Another interesting development is that activist investor Elliott Management L.P. has taken a stake in Suncor, and has urged the company to enhance its board and explore opportunities to unlock the value of its assets:

  • Enhanced Capital Return: Increase capital returns from 50% to 80%+ of discretionary cash flow after capex and dividends to provide Suncor’s shareholders an industry leading annual cash return yield.
  • Strategic Review: Explore opportunities to unlock the value of high-multiple assets outside of the core Oil Sands business, including a strategic review of retail.
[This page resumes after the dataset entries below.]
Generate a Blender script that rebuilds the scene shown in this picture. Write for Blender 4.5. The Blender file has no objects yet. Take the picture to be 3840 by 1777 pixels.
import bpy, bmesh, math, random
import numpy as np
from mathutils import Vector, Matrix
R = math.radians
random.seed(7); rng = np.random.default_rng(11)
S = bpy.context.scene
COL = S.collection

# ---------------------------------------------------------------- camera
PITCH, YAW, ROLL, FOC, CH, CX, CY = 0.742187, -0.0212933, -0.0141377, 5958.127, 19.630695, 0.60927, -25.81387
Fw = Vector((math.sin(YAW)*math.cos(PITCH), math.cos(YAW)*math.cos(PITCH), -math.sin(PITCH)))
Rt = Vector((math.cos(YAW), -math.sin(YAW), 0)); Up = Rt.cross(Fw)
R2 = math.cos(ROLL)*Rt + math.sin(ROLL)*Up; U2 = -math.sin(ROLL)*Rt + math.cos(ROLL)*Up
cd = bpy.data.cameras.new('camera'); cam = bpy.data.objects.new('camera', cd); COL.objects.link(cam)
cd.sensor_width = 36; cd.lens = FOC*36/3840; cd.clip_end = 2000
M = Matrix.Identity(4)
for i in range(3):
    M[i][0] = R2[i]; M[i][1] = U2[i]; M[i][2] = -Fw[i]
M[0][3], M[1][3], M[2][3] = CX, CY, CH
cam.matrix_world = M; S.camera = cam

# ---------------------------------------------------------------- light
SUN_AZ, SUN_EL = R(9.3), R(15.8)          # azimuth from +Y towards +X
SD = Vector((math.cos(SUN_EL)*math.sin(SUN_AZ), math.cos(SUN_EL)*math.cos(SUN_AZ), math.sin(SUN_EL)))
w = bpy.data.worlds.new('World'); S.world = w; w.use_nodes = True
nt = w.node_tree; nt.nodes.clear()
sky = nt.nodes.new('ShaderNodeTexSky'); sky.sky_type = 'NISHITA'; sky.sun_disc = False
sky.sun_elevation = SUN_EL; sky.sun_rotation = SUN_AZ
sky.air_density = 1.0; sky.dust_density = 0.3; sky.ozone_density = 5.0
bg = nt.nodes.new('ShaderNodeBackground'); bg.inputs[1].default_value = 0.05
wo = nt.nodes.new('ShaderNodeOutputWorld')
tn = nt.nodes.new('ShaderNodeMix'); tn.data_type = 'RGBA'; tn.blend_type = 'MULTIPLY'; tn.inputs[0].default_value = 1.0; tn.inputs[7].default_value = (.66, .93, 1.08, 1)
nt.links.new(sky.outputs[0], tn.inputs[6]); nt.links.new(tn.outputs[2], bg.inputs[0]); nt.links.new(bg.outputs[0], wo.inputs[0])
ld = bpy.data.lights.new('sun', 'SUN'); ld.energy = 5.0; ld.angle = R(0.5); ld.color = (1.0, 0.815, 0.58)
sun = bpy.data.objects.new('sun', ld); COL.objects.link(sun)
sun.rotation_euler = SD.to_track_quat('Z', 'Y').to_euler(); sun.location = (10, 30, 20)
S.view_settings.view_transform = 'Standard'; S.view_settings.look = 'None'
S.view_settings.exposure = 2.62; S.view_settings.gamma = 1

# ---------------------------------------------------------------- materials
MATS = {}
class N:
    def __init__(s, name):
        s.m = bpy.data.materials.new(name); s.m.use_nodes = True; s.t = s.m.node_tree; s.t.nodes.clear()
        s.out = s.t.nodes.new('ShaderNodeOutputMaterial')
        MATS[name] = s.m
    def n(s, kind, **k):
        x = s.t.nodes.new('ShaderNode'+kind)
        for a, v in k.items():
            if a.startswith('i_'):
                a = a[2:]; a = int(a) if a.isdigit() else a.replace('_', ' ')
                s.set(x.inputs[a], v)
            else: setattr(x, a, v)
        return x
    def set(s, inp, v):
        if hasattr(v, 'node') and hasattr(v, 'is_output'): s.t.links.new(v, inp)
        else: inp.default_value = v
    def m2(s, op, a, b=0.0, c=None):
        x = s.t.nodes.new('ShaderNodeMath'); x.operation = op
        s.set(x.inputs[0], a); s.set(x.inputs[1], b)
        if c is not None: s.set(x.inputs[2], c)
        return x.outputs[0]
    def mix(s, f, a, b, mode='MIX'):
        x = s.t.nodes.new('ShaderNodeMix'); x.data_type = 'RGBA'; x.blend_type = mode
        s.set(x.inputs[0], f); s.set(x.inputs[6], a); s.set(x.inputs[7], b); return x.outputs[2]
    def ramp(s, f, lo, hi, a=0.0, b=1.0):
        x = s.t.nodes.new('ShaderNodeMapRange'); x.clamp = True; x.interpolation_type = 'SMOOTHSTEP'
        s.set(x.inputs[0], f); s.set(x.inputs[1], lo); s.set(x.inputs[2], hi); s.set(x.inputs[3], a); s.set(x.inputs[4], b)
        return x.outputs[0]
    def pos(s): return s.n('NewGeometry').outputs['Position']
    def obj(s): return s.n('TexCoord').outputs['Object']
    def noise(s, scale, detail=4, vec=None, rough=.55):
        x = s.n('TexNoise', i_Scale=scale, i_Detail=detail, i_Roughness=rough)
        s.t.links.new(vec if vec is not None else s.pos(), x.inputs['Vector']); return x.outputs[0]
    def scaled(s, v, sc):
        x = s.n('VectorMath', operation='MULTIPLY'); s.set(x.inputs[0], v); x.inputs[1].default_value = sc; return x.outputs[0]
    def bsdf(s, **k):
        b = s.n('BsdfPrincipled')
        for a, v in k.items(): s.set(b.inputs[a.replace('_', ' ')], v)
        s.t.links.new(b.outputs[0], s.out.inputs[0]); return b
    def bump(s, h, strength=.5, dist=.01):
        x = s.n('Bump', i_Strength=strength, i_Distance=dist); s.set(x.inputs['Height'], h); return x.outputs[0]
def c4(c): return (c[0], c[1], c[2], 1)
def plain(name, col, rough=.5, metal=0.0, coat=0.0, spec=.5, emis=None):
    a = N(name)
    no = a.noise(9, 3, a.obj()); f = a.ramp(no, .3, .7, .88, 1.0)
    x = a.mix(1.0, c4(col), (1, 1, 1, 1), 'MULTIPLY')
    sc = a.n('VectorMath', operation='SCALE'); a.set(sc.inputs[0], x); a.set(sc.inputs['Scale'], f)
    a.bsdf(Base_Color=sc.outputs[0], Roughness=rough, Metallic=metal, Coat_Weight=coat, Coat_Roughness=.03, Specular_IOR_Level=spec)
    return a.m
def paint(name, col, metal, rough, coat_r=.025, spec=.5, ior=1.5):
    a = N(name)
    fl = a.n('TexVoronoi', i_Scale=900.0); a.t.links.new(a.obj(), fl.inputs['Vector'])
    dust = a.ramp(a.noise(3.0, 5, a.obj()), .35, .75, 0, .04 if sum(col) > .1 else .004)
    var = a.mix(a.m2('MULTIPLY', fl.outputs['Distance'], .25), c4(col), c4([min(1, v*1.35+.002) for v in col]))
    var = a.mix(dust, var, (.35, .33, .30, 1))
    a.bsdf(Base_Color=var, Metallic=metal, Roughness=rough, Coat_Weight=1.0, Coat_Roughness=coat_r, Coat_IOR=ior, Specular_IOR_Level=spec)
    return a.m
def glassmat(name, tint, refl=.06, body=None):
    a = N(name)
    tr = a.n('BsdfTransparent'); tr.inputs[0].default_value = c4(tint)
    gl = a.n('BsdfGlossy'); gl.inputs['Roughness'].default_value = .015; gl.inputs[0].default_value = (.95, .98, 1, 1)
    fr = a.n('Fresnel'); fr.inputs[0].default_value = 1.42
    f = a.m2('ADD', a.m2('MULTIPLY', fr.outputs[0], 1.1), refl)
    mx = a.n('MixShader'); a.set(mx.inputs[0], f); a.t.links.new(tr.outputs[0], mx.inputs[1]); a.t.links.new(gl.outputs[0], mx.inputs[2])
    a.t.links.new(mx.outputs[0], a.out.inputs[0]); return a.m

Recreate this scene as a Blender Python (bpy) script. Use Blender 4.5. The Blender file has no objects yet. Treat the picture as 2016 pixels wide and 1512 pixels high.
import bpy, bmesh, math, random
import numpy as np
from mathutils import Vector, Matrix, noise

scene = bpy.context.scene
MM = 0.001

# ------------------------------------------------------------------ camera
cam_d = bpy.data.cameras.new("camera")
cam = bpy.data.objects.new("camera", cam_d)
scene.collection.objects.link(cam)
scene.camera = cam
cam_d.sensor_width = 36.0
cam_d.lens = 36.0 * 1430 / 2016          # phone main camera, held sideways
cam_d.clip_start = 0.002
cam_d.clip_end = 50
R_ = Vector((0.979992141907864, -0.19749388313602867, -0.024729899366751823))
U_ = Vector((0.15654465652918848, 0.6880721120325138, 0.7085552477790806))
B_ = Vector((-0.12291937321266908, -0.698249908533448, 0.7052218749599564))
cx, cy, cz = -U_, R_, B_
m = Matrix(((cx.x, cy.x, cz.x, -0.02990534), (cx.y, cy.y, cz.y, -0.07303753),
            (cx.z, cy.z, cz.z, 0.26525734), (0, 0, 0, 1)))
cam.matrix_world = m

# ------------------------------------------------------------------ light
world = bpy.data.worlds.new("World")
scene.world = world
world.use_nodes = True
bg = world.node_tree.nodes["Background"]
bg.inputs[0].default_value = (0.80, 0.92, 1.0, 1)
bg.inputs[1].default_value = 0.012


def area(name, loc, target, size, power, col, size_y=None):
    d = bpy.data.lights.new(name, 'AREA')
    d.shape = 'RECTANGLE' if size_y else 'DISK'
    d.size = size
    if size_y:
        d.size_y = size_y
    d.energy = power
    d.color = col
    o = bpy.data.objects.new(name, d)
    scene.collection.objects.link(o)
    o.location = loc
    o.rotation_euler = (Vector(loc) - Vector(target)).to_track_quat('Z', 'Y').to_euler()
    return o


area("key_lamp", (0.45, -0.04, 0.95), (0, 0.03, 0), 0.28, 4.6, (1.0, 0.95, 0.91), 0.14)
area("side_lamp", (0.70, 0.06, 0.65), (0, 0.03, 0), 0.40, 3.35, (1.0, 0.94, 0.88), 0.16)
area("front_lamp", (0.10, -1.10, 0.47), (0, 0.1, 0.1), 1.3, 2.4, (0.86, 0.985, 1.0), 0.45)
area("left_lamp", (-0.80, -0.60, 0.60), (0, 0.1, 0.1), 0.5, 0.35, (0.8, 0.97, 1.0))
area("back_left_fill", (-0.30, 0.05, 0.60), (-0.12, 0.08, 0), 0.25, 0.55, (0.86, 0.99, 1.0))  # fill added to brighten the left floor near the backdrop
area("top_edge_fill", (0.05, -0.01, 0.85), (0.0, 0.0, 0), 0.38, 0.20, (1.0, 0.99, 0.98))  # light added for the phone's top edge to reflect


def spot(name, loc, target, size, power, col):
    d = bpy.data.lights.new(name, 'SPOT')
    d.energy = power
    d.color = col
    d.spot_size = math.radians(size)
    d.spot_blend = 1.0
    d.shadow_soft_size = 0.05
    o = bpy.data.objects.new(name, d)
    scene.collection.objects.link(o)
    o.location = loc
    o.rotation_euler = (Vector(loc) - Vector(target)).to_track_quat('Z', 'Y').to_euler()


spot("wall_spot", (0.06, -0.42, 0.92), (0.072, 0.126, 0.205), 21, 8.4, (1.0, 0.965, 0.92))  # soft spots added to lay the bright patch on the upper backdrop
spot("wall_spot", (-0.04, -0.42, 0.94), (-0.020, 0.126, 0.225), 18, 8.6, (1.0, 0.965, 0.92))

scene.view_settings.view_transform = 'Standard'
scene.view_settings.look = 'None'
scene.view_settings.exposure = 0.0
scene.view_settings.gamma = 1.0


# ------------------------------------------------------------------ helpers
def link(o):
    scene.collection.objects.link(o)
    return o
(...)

The market cap of Suncor is $49 billion and EV is $62 billion. They have proved and probable reserves of 5.8 billion barrels, so that's an enterprise value of $11 per barrel. The PV-10 of their proved and probable reserves was $50 billion at year-end, which was calculated based on the $66.56 average WTI price last year. So, the present value of the reserves at a much lower oil price than current WTI covers most of the EV and leaves $12 billion EV for the refining and marketing operations which earned $2.2 billion after tax in 2021. Their adjusted funds from operations in Q1 were $3.2 billion, which amounts to a ~20% AFFO/EV yield. The capital allocation is great - they returned $1.1 billion in the quarter via buybacks and dividends.